◆ **DATA SEGMENT**

--

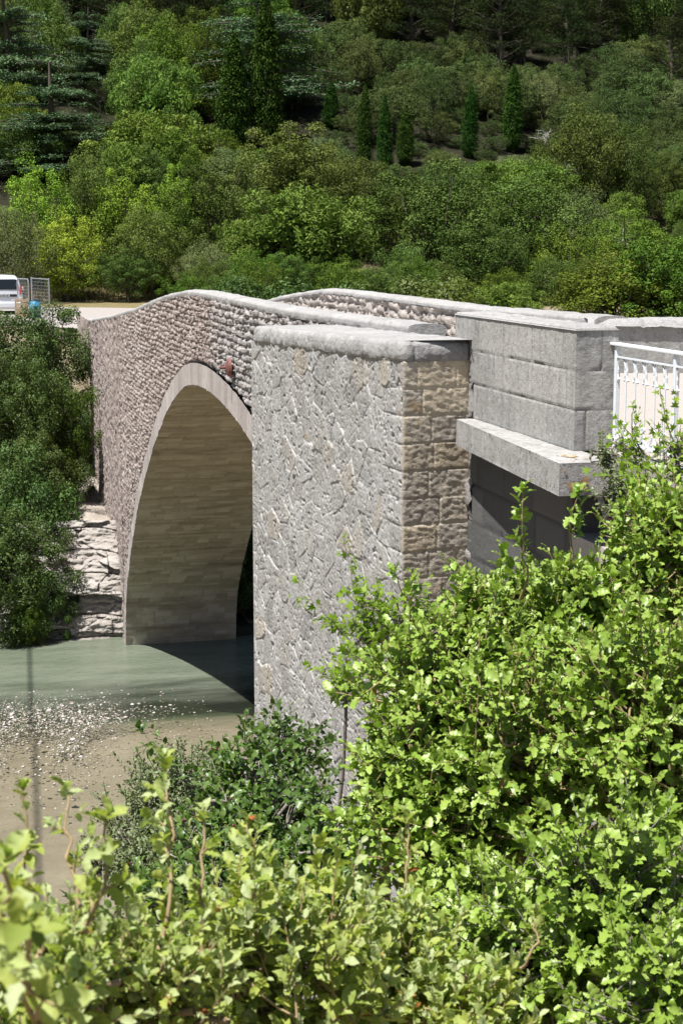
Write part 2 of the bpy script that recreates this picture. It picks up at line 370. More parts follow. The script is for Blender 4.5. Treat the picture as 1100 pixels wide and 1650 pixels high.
# water
def water_mat():
    m, t, out = new_mat('river_water')
    gl = N(t, 'ShaderNodeBsdfGlossy', Roughness=.10); gl.inputs['Color'].default_value = (1, 1, 1, 1)
    tr = N(t, 'ShaderNodeBsdfTransparent'); tr.inputs['Color'].default_value = (.92, .93, .86, 1)
    di = t.nodes.new('ShaderNodeBsdfDiffuse')
    g_ = t.nodes.new('ShaderNodeNewGeometry'); sx = t.nodes.new('ShaderNodeSeparateXYZ'); t.links.new(g_.outputs['Position'], sx.inputs[0])
    mp = t.nodes.new('ShaderNodeMapping'); mp.inputs['Scale'].default_value = (.35, 1.3, 1); t.links.new(g_.outputs['Position'], mp.inputs['Vector'])
    nb = noise(t, .8, 5, .65, vec=mp.outputs[0])
    t.links.new(ramp(t, [(.35,(.125,.15,.105)),(.65,(.18,.20,.15))], nb), di.inputs['Color'])
    mr = t.nodes.new('ShaderNodeMapRange'); mr.interpolation_type = 'SMOOTHSTEP'; mr.inputs[1].default_value = 41.5; mr.inputs[2].default_value = 46.5; mr.inputs[3].default_value = .10; mr.inputs[4].default_value = .88
    t.links.new(math_n(t, 'ADD', sx.outputs[1], math_n(t, 'MULTIPLY', math_n(t, 'SUBTRACT', nb, .5), 5)), mr.inputs[0])
    body = t.nodes.new('ShaderNodeMixShader'); t.links.new(mr.outputs[0], body.inputs[0]); t.links.new(tr.outputs[0], body.inputs[1]); t.links.new(di.outputs[0], body.inputs[2])
    fr = N(t, 'ShaderNodeFresnel', IOR=1.22)
    n = noise(t, 3.2, 4, .6, dist=.4); n2 = noise(t, 16, 2, .5)
    bp = N(t, 'ShaderNodeBump', Strength=.5, Distance=.07); t.links.new(math_n(t,'ADD',n,math_n(t,'MULTIPLY',n2,.18)), bp.inputs['Height'])
    t.links.new(bp.outputs[0], gl.inputs['Normal']); t.links.new(bp.outputs[0], fr.inputs['Normal'])
    ms = t.nodes.new('ShaderNodeMixShader'); t.links.new(fr.outputs[0], ms.inputs[0]); t.links.new(body.outputs[0], ms.inputs[1]); t.links.new(gl.outputs[0], ms.inputs[2])
    t.links.new(ms.outputs[0], out.inputs[0]); return m
M['water'] = water_mat()
wm = MB(); wm.add([(-260,17,0),(330,17,0),(330,54,0),(-260,54,0)], [(0,1,2,3)])
tag(wm.build('river', M['water']), kind='structure')

# pale pebbles in the shallows; their dense band stands in for sun glare
def pebbles():
    ico = np.array([(0,0,1),(.9,0,.3),(.28,.85,.3),(-.72,.53,.3),(-.72,-.53,.3),(.28,-.85,.3),(0,0,-.4)])
    fc = np.array([(0,1,2),(0,2,3),(0,3,4),(0,4,5),(0,5,1),(6,2,1),(6,3,2),(6,4,3),(6,5,4),(6,1,5)])
    Vs = []; Fs = []; A = []; n = 0; k = 0
    while k < 9000:
        x = RNG.uniform(-3, 6.5); y = RNG.uniform(31, 45)
        py = 45 - 0.5 * abs(x) * 0
        dens = math.exp(-((y - 41.2) / 2.0) ** 2) * (1.0 if x < 2.6 else max(.06, 1 - (x - 2.2) * .45)) + .05 * math.exp(-((y - 39) / 4) ** 2)
        dens *= .35 + 1.3 * float(sstep(.42, .62, vn(np.array(x * .8), np.array(y * .5), 77) ))
        if RNG.random() > dens: continue
        s = .015 + .035 * RNG.random() ** 2.2 + (.05 if RNG.random() < .02 else 0)
        a = RNG.uniform(0, 6.28); e = RNG.uniform(.6, 1.2, 3) * s * np.array([1.3, 1, .6])
        P = ico * e; P = np.stack([P[:,0]*cos(a)-P[:,1]*sin(a), P[:,0]*sin(a)+P[:,1]*cos(a), P[:,2]], 1)
        z = RNG.uniform(-.04, .006); P = P + (x, y, z)
        Vs.append(P); Fs.append(fc + n); A.append(np.full(7, RNG.random())); n += 7; k += 1
    m, t, out = new_mat('pebble_and_glare'); b = N(t, 'ShaderNodeBsdfPrincipled', Roughness=.6)
    t.links.new(ramp(t, [(0,(.30,.25,.20)),(.6,(.42,.37,.32)),(1,(.70,.67,.64))], attr(t,'rnd')), b.inputs['Base Color']); t.links.new(b.outputs[0], out.inputs[0])
    o = np_link('pebbles', np.concatenate(Vs), np.concatenate(Fs), m, attrs={'rnd': np.concatenate(A)})
    tag(o, 'pale wet pebbles scattered in the shallow river, their dense band standing in for sun glare', 'pebbles', kind='stuff')
pebbles()

# ---------------------------------------------------------------- masonry patterns: (u, v in metres) -> displacement, rnd, mortar
def pat_rubble(u, v, cu=.19, cv=.115, seed=1, amp=.030):
    uu = u + .06 * fbm(u * 3, v * 3, seed); vv = v + .10 * fbm(u * .5, v * .6, seed + 3) + .05 * fbm(u * 2.5, v * 2, seed + 8)
    f1, f2, r = voro(uu / cu, vv / cv, seed, .80); ev = (f2 - f1)
    fr = np.abs(vv / cv - np.round(vv / cv))            # distance to the bed joints
    body = sstep(0.0, .38, ev) * (.35 + .65 * sstep(.0, .25, fr))
    d = amp * (body - .55) + (r - .5) * .045 + .035 * fbm(u * 9, v * 9, seed + 6, 3)
    k = sstep(.55, .9, vn(u * 3.1, v * 4.3, seed + 12)) * (1 - sstep(.1, .3, ev)); d = d - .05 * k
    return d, np.clip(r * .75 + .5 * (fbm(u * .5, v * .5, seed + 7) + .25), 0, 1), (1 - sstep(.0, .10, ev)) * .3
def courses(u, v, h, L, seed, wob=.0, jo=.012, vary=.5):
    vv = v / h + wob * fbm(u * .9, v * .9, seed) ; row = np.floor(vv); fv = (vv - row) * h
    Lr = L * (1 - vary / 2 + vary * _h(row, row * 0 + 1, seed)); off = _h(row, row * 0 + 2, seed) * L * 3
    uu = (u + off) / Lr + .22 * (_h(row, np.floor((u + off) / Lr), seed + 4) - .5) * 0; cell = np.floor(uu); fu = (uu - cell) * Lr
    e = np.minimum(np.minimum(fv, h - fv), np.minimum(fu, Lr - fu))
    return e, _h(row, cell, seed + 7), sstep(jo, jo * .3, e) if False else 1 - sstep(jo * .4, jo, e)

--

◆ **GOAL OF THE EXERCISE**
Retype everything in the material word for word, minus pictures.

◆ **TASK RESPONSE**
Write part 2 of the bpy script that recreates this picture. It picks up at line 370. More parts follow. The script is for Blender 4.5. Treat the picture as 1100 pixels wide and 1650 pixels high.
# water
def water_mat():
    m, t, out = new_mat('river_water')
    gl = N(t, 'ShaderNodeBsdfGlossy', Roughness=.10); gl.inputs['Color'].default_value = (1, 1, 1, 1)
    tr = N(t, 'ShaderNodeBsdfTransparent'); tr.inputs['Color'].default_value = (.92, .93, .86, 1)
    di = t.nodes.new('ShaderNodeBsdfDiffuse')
    g_ = t.nodes.new('ShaderNodeNewGeometry'); sx = t.nodes.new('ShaderNodeSeparateXYZ'); t.links.new(g_.outputs['Position'], sx.inputs[0])
    mp = t.nodes.new('ShaderNodeMapping'); mp.inputs['Scale'].default_value = (.35, 1.3, 1); t.links.new(g_.outputs['Position'], mp.inputs['Vector'])
    nb = noise(t, .8, 5, .65, vec=mp.outputs[0])
    t.links.new(ramp(t, [(.35,(.125,.15,.105)),(.65,(.18,.20,.15))], nb), di.inputs['Color'])
    mr = t.nodes.new('ShaderNodeMapRange'); mr.interpolation_type = 'SMOOTHSTEP'; mr.inputs[1].default_value = 41.5; mr.inputs[2].default_value = 46.5; mr.inputs[3].default_value = .10; mr.inputs[4].default_value = .88
    t.links.new(math_n(t, 'ADD', sx.outputs[1], math_n(t, 'MULTIPLY', math_n(t, 'SUBTRACT', nb, .5), 5)), mr.inputs[0])
    body = t.nodes.new('ShaderNodeMixShader'); t.links.new(mr.outputs[0], body.inputs[0]); t.links.new(tr.outputs[0], body.inputs[1]); t.links.new(di.outputs[0], body.inputs[2])
    fr = N(t, 'ShaderNodeFresnel', IOR=1.22)
    n = noise(t, 3.2, 4, .6, dist=.4); n2 = noise(t, 16, 2, .5)
    bp = N(t, 'ShaderNodeBump', Strength=.5, Distance=.07); t.links.new(math_n(t,'ADD',n,math_n(t,'MULTIPLY',n2,.18)), bp.inputs['Height'])
    t.links.new(bp.outputs[0], gl.inputs['Normal']); t.links.new(bp.outputs[0], fr.inputs['Normal'])
    ms = t.nodes.new('ShaderNodeMixShader'); t.links.new(fr.outputs[0], ms.inputs[0]); t.links.new(body.outputs[0], ms.inputs[1]); t.links.new(gl.outputs[0], ms.inputs[2])
    t.links.new(ms.outputs[0], out.inputs[0]); return m
M['water'] = water_mat()
wm = MB(); wm.add([(-260,17,0),(330,17,0),(330,54,0),(-260,54,0)], [(0,1,2,3)])
tag(wm.build('river', M['water']), kind='structure')

# pale pebbles in the shallows; their dense band stands in for sun glare
def pebbles():
    ico = np.array([(0,0,1),(.9,0,.3),(.28,.85,.3),(-.72,.53,.3),(-.72,-.53,.3),(.28,-.85,.3),(0,0,-.4)])
    fc = np.array([(0,1,2),(0,2,3),(0,3,4),(0,4,5),(0,5,1),(6,2,1),(6,3,2),(6,4,3),(6,5,4),(6,1,5)])
    Vs = []; Fs = []; A = []; n = 0; k = 0
    while k < 9000:
        x = RNG.uniform(-3, 6.5); y = RNG.uniform(31, 45)
        py = 45 - 0.5 * abs(x) * 0
        dens = math.exp(-((y - 41.2) / 2.0) ** 2) * (1.0 if x < 2.6 else max(.06, 1 - (x - 2.2) * .45)) + .05 * math.exp(-((y - 39) / 4) ** 2)
        dens *= .35 + 1.3 * float(sstep(.42, .62, vn(np.array(x * .8), np.array(y * .5), 77) ))
        if RNG.random() > dens: continue
        s = .015 + .035 * RNG.random() ** 2.2 + (.05 if RNG.random() < .02 else 0)
        a = RNG.uniform(0, 6.28); e = RNG.uniform(.6, 1.2, 3) * s * np.array([1.3, 1, .6])
        P = ico * e; P = np.stack([P[:,0]*cos(a)-P[:,1]*sin(a), P[:,0]*sin(a)+P[:,1]*cos(a), P[:,2]], 1)
        z = RNG.uniform(-.04, .006); P = P + (x, y, z)
        Vs.append(P); Fs.append(fc + n); A.append(np.full(7, RNG.random())); n += 7; k += 1
    m, t, out = new_mat('pebble_and_glare'); b = N(t, 'ShaderNodeBsdfPrincipled', Roughness=.6)
    t.links.new(ramp(t, [(0,(.30,.25,.20)),(.6,(.42,.37,.32)),(1,(.70,.67,.64))], attr(t,'rnd')), b.inputs['Base Color']); t.links.new(b.outputs[0], out.inputs[0])
    o = np_link('pebbles', np.concatenate(Vs), np.concatenate(Fs), m, attrs={'rnd': np.concatenate(A)})
    tag(o, 'pale wet pebbles scattered in the shallow river, their dense band standing in for sun glare', 'pebbles', kind='stuff')
pebbles()

# ---------------------------------------------------------------- masonry patterns: (u, v in metres) -> displacement, rnd, mortar
def pat_rubble(u, v, cu=.19, cv=.115, seed=1, amp=.030):
    uu = u + .06 * fbm(u * 3, v * 3, seed); vv = v + .10 * fbm(u * .5, v * .6, seed + 3) + .05 * fbm(u * 2.5, v * 2, seed + 8)
    f1, f2, r = voro(uu / cu, vv / cv, seed, .80); ev = (f2 - f1)
    fr = np.abs(vv / cv - np.round(vv / cv))            # distance to the bed joints
    body = sstep(0.0, .38, ev) * (.35 + .65 * sstep(.0, .25, fr))
    d = amp * (body - .55) + (r - .5) * .045 + .035 * fbm(u * 9, v * 9, seed + 6, 3)
    k = sstep(.55, .9, vn(u * 3.1, v * 4.3, seed + 12)) * (1 - sstep(.1, .3, ev)); d = d - .05 * k
    return d, np.clip(r * .75 + .5 * (fbm(u * .5, v * .5, seed + 7) + .25), 0, 1), (1 - sstep(.0, .10, ev)) * .3
def courses(u, v, h, L, seed, wob=.0, jo=.012, vary=.5):
    vv = v / h + wob * fbm(u * .9, v * .9, seed) ; row = np.floor(vv); fv = (vv - row) * h
    Lr = L * (1 - vary / 2 + vary * _h(row, row * 0 + 1, seed)); off = _h(row, row * 0 + 2, seed) * L * 3
    uu = (u + off) / Lr + .22 * (_h(row, np.floor((u + off) / Lr), seed + 4) - .5) * 0; cell = np.floor(uu); fu = (uu - cell) * Lr
    e = np.minimum(np.minimum(fv, h - fv), np.minimum(fu, Lr - fu))
    return e, _h(row, cell, seed + 7), sstep(jo, jo * .3, e) if False else 1 - sstep(jo * .4, jo, e)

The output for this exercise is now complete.